Czech studio Ashborne Games hasn’t been a household name around our part until now, since their only release up to this point has been 2020’s revival of the classic helicopter piloting sim Comanche, but things are about to change. That’s because their latest release, Last Train Home is easily one of the most captivating and unique real-time strategy games I’ve ever gotten to play.
Centered around a Czech squad of soldiers returning home from the Eastern Front right after the end of World War I, Last Train Home chronicles their struggle trying to cross the massive Russian territory right in the middle of the Bolshevik Revolution. Their last hope lies at a ship that’s waiting for them at Vladivostok in order to bring them to newly-formed Czechoslovakia, and their means of getting there is the titular train.
This game can be called an RTS, but there’s much more to it than the mechanics at play that are very akin to Iron Harvest’s or even Company of Heroes due to its reliance on cover and micromanagement of very small groups of soldiers against overwhelming odds. Your units level up the more they battle, and can be split among various classes depending on their inherent stats, so even though you only have a handful of them at your disposal at any moment, they are very flexible.
On the other hand, that doesn’t mean that there’ll be an answer to every single problem, and you’ll have to make do with punching a square peg into a round hole.
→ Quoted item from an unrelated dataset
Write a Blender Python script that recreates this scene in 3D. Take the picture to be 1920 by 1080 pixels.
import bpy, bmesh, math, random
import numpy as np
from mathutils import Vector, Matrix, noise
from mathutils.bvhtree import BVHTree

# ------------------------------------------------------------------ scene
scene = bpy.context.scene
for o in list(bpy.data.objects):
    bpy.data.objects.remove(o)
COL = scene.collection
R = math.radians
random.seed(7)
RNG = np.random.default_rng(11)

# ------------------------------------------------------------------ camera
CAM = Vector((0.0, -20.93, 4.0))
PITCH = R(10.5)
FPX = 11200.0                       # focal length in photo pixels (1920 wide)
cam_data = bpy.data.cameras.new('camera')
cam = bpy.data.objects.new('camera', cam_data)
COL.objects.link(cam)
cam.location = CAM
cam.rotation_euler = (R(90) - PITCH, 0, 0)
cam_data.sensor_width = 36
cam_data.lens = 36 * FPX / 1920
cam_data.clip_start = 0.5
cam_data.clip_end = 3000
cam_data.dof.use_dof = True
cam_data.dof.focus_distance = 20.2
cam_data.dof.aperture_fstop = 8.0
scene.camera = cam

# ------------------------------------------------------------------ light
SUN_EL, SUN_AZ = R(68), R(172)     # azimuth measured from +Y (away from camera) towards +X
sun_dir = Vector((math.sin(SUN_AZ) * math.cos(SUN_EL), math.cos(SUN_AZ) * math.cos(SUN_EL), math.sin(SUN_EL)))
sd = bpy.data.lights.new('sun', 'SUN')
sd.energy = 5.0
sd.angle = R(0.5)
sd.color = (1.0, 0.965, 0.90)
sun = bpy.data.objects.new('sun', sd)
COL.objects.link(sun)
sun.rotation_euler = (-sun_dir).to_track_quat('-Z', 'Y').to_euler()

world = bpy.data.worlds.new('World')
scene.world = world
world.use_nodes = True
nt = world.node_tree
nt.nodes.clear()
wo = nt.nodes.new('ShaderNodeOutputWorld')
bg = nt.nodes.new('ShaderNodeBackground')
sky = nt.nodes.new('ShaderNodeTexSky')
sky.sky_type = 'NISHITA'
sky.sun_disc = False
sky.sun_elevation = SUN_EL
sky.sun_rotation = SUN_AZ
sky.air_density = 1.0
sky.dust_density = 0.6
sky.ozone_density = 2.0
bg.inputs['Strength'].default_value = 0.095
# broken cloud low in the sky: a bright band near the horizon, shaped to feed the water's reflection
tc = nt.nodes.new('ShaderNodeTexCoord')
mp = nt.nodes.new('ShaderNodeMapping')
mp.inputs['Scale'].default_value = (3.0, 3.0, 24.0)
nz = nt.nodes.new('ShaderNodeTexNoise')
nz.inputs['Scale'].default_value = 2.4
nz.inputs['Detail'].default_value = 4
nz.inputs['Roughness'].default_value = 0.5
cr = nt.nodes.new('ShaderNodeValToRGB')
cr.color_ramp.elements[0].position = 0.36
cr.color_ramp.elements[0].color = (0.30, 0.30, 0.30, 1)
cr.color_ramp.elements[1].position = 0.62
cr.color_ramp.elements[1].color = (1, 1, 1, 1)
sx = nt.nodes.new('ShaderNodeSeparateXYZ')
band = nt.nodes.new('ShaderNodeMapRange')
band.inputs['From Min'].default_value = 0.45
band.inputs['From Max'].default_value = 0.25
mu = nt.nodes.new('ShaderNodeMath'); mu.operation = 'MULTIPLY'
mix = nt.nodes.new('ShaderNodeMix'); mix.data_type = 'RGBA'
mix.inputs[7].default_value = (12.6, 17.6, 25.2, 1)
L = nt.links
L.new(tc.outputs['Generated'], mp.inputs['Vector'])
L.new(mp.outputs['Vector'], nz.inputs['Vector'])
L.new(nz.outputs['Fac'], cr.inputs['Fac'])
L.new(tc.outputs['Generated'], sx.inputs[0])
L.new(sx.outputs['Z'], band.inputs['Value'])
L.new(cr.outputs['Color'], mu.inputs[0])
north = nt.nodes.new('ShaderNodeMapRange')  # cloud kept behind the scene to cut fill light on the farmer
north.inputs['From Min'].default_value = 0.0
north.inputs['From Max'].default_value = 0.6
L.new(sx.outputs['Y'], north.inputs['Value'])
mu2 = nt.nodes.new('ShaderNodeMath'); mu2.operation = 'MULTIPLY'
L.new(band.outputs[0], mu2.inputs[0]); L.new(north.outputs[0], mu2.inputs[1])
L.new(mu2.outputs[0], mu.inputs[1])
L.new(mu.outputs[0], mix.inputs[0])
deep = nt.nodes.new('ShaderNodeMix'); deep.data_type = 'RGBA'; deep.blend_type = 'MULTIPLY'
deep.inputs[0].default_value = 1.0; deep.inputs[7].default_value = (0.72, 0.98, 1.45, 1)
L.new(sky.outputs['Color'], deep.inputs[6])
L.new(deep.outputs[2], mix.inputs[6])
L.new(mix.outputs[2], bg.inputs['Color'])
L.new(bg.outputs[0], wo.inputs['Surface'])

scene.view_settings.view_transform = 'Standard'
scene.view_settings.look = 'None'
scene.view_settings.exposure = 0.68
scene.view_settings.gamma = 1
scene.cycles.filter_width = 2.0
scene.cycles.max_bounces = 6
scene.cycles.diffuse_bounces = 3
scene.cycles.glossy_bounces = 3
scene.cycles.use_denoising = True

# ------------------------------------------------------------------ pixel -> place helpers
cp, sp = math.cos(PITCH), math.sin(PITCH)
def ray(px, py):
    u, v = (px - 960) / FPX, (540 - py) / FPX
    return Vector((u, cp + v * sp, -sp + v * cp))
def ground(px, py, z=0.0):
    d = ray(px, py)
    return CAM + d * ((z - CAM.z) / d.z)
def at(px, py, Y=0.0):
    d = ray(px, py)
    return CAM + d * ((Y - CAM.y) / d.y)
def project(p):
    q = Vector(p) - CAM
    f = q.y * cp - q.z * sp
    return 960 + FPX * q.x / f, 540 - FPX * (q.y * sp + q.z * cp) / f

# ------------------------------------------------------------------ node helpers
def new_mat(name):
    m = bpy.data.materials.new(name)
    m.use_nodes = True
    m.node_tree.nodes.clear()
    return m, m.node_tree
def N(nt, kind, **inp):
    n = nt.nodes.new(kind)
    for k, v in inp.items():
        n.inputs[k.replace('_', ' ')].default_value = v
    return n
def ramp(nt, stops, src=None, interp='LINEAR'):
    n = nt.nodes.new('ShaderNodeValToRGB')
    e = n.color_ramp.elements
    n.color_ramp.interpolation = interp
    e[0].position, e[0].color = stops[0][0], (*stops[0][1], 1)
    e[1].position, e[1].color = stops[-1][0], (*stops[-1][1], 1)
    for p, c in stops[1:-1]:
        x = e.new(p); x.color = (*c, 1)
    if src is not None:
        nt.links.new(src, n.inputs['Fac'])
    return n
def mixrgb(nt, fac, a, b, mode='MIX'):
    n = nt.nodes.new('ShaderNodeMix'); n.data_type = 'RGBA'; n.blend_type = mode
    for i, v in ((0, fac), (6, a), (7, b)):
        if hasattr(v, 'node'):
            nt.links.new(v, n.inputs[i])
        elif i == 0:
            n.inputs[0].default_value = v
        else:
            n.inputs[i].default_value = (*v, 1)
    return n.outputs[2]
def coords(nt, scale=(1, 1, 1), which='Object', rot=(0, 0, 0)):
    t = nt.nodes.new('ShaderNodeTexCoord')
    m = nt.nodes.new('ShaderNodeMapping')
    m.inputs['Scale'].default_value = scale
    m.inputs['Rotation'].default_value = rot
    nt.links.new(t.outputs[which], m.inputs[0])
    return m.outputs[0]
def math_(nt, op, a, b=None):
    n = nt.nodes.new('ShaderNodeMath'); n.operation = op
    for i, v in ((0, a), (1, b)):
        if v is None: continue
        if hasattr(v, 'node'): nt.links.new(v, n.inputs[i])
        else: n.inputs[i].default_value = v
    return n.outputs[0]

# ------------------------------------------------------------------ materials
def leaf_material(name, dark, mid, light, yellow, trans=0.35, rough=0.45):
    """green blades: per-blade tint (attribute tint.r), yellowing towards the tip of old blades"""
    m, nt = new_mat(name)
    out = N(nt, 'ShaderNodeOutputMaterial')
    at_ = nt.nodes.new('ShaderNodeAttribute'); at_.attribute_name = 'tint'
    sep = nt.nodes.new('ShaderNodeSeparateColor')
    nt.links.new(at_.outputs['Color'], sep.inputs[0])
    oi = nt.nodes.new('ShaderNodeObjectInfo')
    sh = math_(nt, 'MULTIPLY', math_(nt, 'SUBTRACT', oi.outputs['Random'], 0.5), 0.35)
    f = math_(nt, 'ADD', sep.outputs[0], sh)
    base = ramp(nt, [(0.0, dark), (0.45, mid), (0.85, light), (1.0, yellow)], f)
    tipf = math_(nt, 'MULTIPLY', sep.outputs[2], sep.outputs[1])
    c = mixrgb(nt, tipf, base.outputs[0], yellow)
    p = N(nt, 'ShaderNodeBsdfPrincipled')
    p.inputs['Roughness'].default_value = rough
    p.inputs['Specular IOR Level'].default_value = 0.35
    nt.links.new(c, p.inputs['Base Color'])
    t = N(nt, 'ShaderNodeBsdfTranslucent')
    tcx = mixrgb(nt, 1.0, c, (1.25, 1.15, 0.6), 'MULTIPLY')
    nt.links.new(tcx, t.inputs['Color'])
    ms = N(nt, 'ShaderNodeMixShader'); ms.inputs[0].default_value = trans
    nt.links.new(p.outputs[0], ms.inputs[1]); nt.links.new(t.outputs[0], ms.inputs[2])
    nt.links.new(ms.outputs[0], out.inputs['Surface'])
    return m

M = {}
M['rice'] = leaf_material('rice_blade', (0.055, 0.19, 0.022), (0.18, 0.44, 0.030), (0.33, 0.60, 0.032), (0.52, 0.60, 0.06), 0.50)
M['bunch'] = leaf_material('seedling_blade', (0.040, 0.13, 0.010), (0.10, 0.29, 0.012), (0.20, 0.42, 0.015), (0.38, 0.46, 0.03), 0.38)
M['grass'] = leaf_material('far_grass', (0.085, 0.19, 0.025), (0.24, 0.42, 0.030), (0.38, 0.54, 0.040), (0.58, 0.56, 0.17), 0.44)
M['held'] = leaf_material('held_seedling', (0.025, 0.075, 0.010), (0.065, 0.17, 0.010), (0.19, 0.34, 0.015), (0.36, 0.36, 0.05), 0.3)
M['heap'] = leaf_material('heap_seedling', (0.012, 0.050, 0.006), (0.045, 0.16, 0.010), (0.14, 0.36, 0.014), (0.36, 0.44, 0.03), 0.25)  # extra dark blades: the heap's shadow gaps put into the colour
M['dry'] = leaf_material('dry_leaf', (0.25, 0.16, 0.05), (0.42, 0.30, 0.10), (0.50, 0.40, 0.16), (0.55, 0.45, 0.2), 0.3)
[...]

More often than not, there won’t be an ideal situation and it’s exactly that which makes the whole premise of this game so gripping and tense.
The relation to Prime Matter’s excellent title from a few years ago doesn’t stop there, either. Both share similar themes and a striking sense of style, with gorgeously painterly loading screens and character portraits, as well as carefully planted instances of live action footage. Last Train Home’s presentation adds another layer of authenticity to its proceedings by having excellent voice acting in Czech and Russian, which help even more with the immersion.
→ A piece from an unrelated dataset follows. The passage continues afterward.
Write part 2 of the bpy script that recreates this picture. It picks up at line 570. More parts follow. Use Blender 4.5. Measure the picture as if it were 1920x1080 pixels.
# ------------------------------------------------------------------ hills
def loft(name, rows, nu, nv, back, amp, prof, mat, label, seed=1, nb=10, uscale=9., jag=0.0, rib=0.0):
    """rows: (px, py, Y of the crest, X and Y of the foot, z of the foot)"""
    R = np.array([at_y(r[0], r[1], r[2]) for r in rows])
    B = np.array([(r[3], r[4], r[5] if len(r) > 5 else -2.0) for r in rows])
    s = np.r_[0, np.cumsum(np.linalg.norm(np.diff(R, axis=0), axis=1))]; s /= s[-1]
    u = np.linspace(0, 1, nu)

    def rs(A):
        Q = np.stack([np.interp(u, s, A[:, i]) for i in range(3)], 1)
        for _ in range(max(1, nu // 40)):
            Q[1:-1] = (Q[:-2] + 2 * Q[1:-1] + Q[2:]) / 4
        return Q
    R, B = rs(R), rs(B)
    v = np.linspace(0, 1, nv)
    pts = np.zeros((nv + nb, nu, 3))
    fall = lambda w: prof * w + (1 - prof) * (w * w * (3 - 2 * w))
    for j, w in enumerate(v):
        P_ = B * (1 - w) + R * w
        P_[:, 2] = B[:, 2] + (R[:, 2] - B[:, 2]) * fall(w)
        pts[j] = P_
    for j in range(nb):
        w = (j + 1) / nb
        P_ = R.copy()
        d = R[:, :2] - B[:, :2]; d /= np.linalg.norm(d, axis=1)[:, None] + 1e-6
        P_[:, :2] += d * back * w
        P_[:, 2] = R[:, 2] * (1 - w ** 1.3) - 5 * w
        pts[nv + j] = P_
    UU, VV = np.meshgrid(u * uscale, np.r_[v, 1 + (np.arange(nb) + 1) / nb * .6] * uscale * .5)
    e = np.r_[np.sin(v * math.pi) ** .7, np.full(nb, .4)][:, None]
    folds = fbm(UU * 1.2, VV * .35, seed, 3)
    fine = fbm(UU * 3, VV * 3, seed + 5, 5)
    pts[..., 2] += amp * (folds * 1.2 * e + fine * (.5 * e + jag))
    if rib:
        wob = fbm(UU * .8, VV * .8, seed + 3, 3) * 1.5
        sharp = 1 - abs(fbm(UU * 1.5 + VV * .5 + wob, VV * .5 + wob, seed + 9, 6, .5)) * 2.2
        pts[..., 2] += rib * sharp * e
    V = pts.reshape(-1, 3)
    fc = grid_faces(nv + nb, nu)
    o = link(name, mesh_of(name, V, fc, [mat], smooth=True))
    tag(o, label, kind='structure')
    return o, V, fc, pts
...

But it’s where the real-time strategy segments interweave with the long stretches where you’ll be riding the train that the game truly shines. It has you deal with an assortment of issues such as troop morale, dwindling supplies and a laundry list of meters that stand between the hapless group of tired combatants and the warmth of their homes and families. In this regard, a parallel can also be drawn between Last Train Home and 11bit Studios’ Frostpunk, especially due to the harshness behind every single one of the decisions you have to make along the way.And the fact that you are forced to cross Siberia during a particularly cold winter, with little to speak of for clothes, food, and other vital materials, of course.
To make matters worse, there’s an upkeep to be minded when it comes to the train you ride as well, since it can break down and suffer from all sorts of issues along the way. It can be said that it’s as much of a character as the humans that ride in it, and those issues that can make things tough for you even more than the mental and physical status of your troops.
Thankfully, every single facet of the layers upon layers of complexity in Last Train Home are clearly depicted and taught to you through the game’s excellent tutorials, which slowly introduce you to and help you understand every one of its mechanics. But there’s only so much you can do with such knowledge unless you put it into practice, and for that you’ll be put into a number of crossroads that are absolutely heartbreaking, forcing you to think what’s best for the group, or in most cases, what’s “least worse”.
For instance, at the very start, you’ll come across a village that’s been razed by the Red Army, who left little to no survivors to speak of. The few that remain are starved and ask you to help them put together what is left to be rebuilt by lending some of your men to do it. If you choose to do so, you’re treated to a mission of its own where your squad has to do mundane things like carpentry and hunting wolves, and the only reward behind that is their gratitude and possibly some injuries to your units.
Or, you can just leave them to their fates, which can have lasting repercussions depending on the faiths and ideologies that those under your command have. Situations like that are what cement the shaky sense of security that everyone aboard the train lives under as they travel into unknown hostile territory riddled with random dangers. It makes the very livelihood of them feel especially realistic, something that’s elevated by the fact that it’s a period piece set in a particularly dramatic point in history.
It’s rare to see games that treat its setting as seriously and realistically as Last Train Home. That and the sheer abundance of incredibly varied and dramatic make it a game that shouldn’t be overlooked. Funnily enough, we’ve got to see two fantastic titles set in World War I with this and Amnesia: The Bunker, and they couldn’t be further apart and at the same time provide the same sense of dread, only through their own means, masterfully so.
Last Train Home is proof that there’s much to be explored in the RTS genre and goes to show how far an idea can go if it’s developed with the amount of care and love that Ashborne Games obviously had going for it, being Czechs themselves. This game is a real gem and I couldn’t think of a better surprise to be had at the tailend of 2023.